しかし、より正統な手順を踏むのであれば、まず会社全体としてのDX戦略を定め、次にあるべき人材像に基づいた求められるスキルマップを定めて、現在の一人ひとりのスキル過不足を判断して適切な学びを与えていく、ということになるでしょう。


ただ、そのように大上段に構えた改革は、いまのような変化の激しい時代に合致しているのでしょうか。成功しているDXのためのリスキリングは、もっと目の前の改善から始まっています。


たとえば、OBDX(大阪DX推進プロジェクト:https://obdx.jp/)で紹介されている企業事例では、具体的な課題を解決するために始まっています。


      

(例)株式会社サンコー技研(製造業)

●きっかけ

 交通系ICカード作成に関する作業日報の電子化

●関係するリスキリング

 「誰が電子化したか確認できるように」「誰でも作業記録を電子化できるように」
 「電子化したデータを活用できるように」、2018年~2019年にかけて推進

4.いま導入しているツールの浸透から始めて「拒否反応」を減らす

多くの会社で、リモートワークを前提としたテレコミュニケーションツールだけでなく、クラウドを活用した営業ツールや、人事制度運用を支援するHRテックツールなどが導入されつつあります。


それらのツールは、いずれも本来であれば、生産性を高めるとともに、売上や利益を伸ばすことを目的として導入されているはずです。しかしながら、せっかくHRテックツールなどのさまざまなツールが導入されていても、実際の活用状況は2割~5割程度、という調査結果もあります。

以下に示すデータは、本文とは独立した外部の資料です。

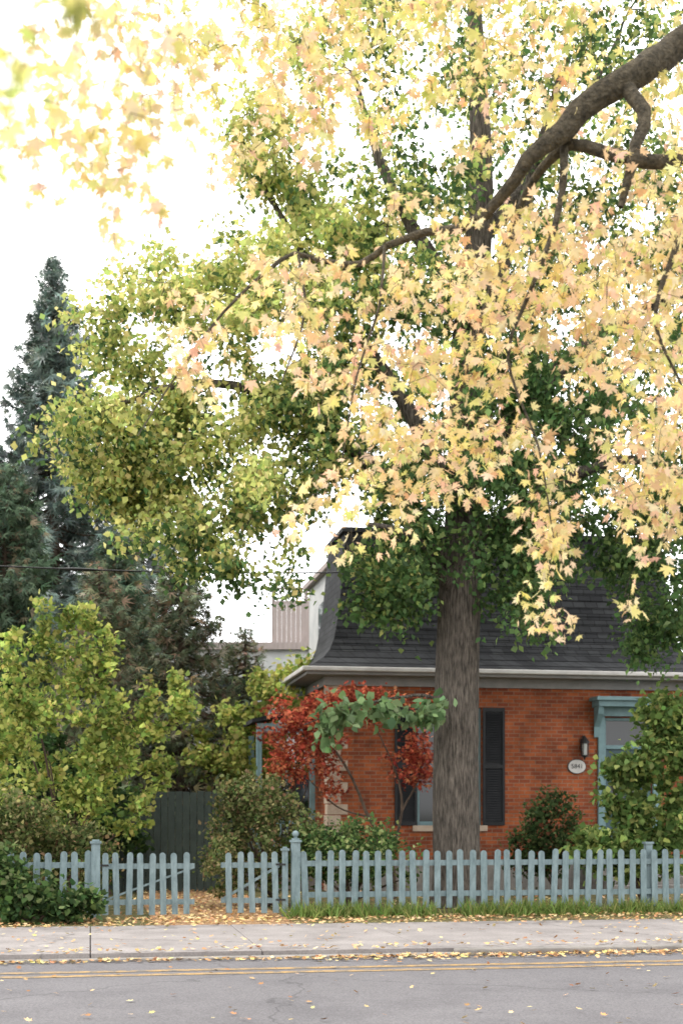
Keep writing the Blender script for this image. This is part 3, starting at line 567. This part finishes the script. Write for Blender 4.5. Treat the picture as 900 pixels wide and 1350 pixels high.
# ---------------------------------------------------------------- grass and fallen leaves
rg=np.random.RandomState(71)
n=6500; u=rg.uniform(2.9,11.5,n); keep=(np.sin(u*2.1)+np.sin(u*5.3+1)+rg.normal(size=n)*.8)>-.9; u=u[keep]; n=len(u); v=VF-.08-abs(rg.normal(size=n))*.2
P=np.stack([u*CA-v*SA,u*SA+v*CA,np.full(n,-.01)],1); D=rg.normal(size=(n,3))*.55; D[:,2]=1
leaves('grass',P,D,rg.uniform(.1,.3,n),palette(n,[(.13,.20,.05),(.21,.27,.08),(.28,.28,.10)],[3,3,1],rg),blade_T(),M_green,rg=rg)
def litter(name,u,v,z,s0=.03,s1=.055):
    n=len(u); P=np.stack([u*CA-v*SA,u*SA+v*CA,z+.012+rg.uniform(0,.02,n)],1); D=rg.normal(size=(n,3)); D[:,2]*=.22
    Dn=nrm(D); TV,TF=maple_T(); X=nrm(np.cross(Dn,np.array([0,0,1.])+rg.normal(size=(n,3))*.25)); Z=np.cross(X,Dn); S=rg.uniform(s0,s1,n)[:,None,None]
    TV=TV.copy(); TV[:,1]-=.95
    V=P[:,None]+S*(TV[None,:,0:1]*X[:,None]+TV[None,:,1:2]*Dn[:,None]+abs(TV[None,:,2:3])*.7*Z[:,None]); F=(TF[None]+(np.arange(n)*len(TV))[:,None,None]).reshape(-1,3)
    C=palette(n,[(.50,.34,.17),(.58,.44,.24),(.32,.17,.08),(.46,.25,.12),(.56,.46,.18)],[3,3,2,1.5,1],rg)
    mesh_np(name,V.reshape(-1,3),F,M_litter,C=np.repeat(C,len(TV),axis=0))
un=rg.uniform
nn=[]
def add(n,u0,u1,v0,v1,z,sd=None):
    u=un(u0,u1,n); v=un(v0,v1,n) if sd is None else v0+sd*rg.normal(size=n); nn.append((u,v,np.full(n,z)))
add(1100,-3,14,16.02,0,-.08,.07); add(900,2.5,14,15.85,0,-.08,.13); add(500,-3,14,16.45,0,0.0,.14)
add(2300,-2,14,20.5,21.5,-.01); add(900,-2,14,20.05,0,0.0,.18); add(380,-3,14,16.4,20.1,0.0)
add(420,-3,14,9,16,-.08); add(1500,.9,2.9,20.3,29,0.0); add(1500,-3,14,21.6,28,-.01)
litter('fallen_leaves',*[np.concatenate([q[i] for q in nn]) for i in range(3)])

# ---------------------------------------------------------------- light, world, camera
sd=Vector((-.62,.12,.85)).normalized()
w=bpy.data.worlds.new('World'); scene.world=w; w.use_nodes=True; t=w.node_tree; t.nodes.clear()
o=N(t,'ShaderNodeOutputWorld'); bg=N(t,'ShaderNodeBackground'); bg.inputs[1].default_value=.15; t.links.new(bg.outputs[0],o.inputs[0])
sk=N(t,'ShaderNodeTexSky'); sk.sky_type='NISHITA'; sk.sun_disc=False; sk.sun_elevation=math.asin(sd.z); sk.sun_rotation=math.atan2(sd.x,sd.y); sk.dust_density=3
tc=N(t,'ShaderNodeTexCoord'); n=N(t,'ShaderNodeTexNoise'); n.inputs['Scale'].default_value=2.2; n.inputs['Detail'].default_value=2; t.links.new(tc.outputs['Generated'],n.inputs['Vector'])
r=N(t,'ShaderNodeValToRGB'); r.color_ramp.elements[0].position=.3; r.color_ramp.elements[0].color=(.80,.81,.83,1); r.color_ramp.elements[1].position=.7; r.color_ramp.elements[1].color=(1,.98,.95,1); t.links.new(n.outputs[0],r.inputs[0])
vm=N(t,'ShaderNodeVectorMath',operation='SCALE'); vm.inputs['Scale'].default_value=25; t.links.new(r.outputs[0],vm.inputs[0])
mx=N(t,'ShaderNodeMix',data_type='RGBA'); mx.inputs[0].default_value=.86; t.links.new(sk.outputs[0],mx.inputs[6]); t.links.new(vm.outputs[0],mx.inputs[7]); t.links.new(mx.outputs[2],bg.inputs[0])
sl=bpy.data.lights.new('sun','SUN'); sl.energy=2.3; sl.angle=math.radians(16); sl.color=(1,.95,.87); so=bpy.data.objects.new('sun',sl); link(so); so.rotation_euler=sd.to_track_quat('Z','Y').to_euler(); so.location=(-20,10,30)
c=bpy.data.cameras.new('camera'); co=bpy.data.objects.new('camera',c); link(co); co.location=(0,0,1.6); co.rotation_euler=(math.radians(90),0,0)
c.sensor_fit='VERTICAL'; c.sensor_height=36; c.lens=50; c.shift_y=395/1350; c.clip_end=2000; c.clip_start=.05
c.dof.use_dof=True; c.dof.focus_distance=15; c.dof.aperture_fstop=2.0
scene.camera=co
scene.view_settings.view_transform='Standard'; scene.view_settings.look='None'; scene.view_settings.exposure=0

そこで、リスキリング対応として、いま導入しているツールの浸透度を高めていくことから始めることをお勧めします。そうすることによって、これまでの「業務プロセスを変える」ことが自分たちのメリットにもなる、ということをしっかり理解してもらうようにするのです。

5.デジタルスキルの獲得ではなく、課題解決のためのデジタル化を進める

リスキリングというキーワードは、新しい能力の獲得、という印象をもたせます。しかし、リカレントからリスキリングにキーワードが変化したとき、その目的も変化しています。


リカレントは、人生100年時代において、「どこにいても一人ひとりが活躍し続ける」ことができることを目的として広まった言葉です。


一方、リスキリングは、ビジネスや業務そのものにおいてデジタル化が当然になってきた状況に対応して、「一人ひとりがデジタル化に対応して、いまの会社のなかで活躍し続けてもらう」ことを「手段」とするものです。そして、目的はもちろん「会社の優先課題を解決する」ことです。


求められているのは、単にデジタルスキルを獲得することではなく、目の前の課題を解決するためにデジタル化を進めることです。いま優先すべき課題を明確にし、そこで求められるスキルが学びなおされることによってこそ、リスキリングは結果を生むのですから。